If the internal angle bisectors of $\triangle ABC$ meet its circumcircle at $D$, $E$, $F$, then what is the area of $\triangle DEF$?
For the solution of this question in my book, it is written $$\begin{align} \text{area of}\;\triangle DEF &= \frac{|DE||EF||FD|}{4R} \\[4pt] &= \frac{2R \sin\left(\dfrac{B+C}{2}\right)\cdot 2R \sin\left(\dfrac{C+A}{2}\right)\cdot2R \sin\left(\dfrac{A+B}{2}\right)}{4R} \end{align}$$
I took this to imply that $$|DE|=2R \left(\dfrac{B+C}{2}\right),\quad |EF|= 2R \sin\left(\dfrac{C+A}{2}\right),\quad |FD|=2R \sin\left(\dfrac{A+B}{2}\right)$$
If this is true, where did they get the result from? Would someone please guide me?

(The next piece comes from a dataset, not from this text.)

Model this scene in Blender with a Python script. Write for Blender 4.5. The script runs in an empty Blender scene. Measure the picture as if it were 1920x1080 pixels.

If $D$, $E$, $F$ are the intersections of the circumcircle with the bisectors of $A$, $B$, $C$ respectively, then $$ \angle ADE=\angle ABE=\angle ABC/2, \quad \angle ADF=\angle ACF=\angle ACB/2, $$ because they are subtended by the same arcs. Then use the law of sines to get $$ EF=2R\sin(\angle EDF)=2R\sin(\angle ABC/2+\angle ACB/2). $$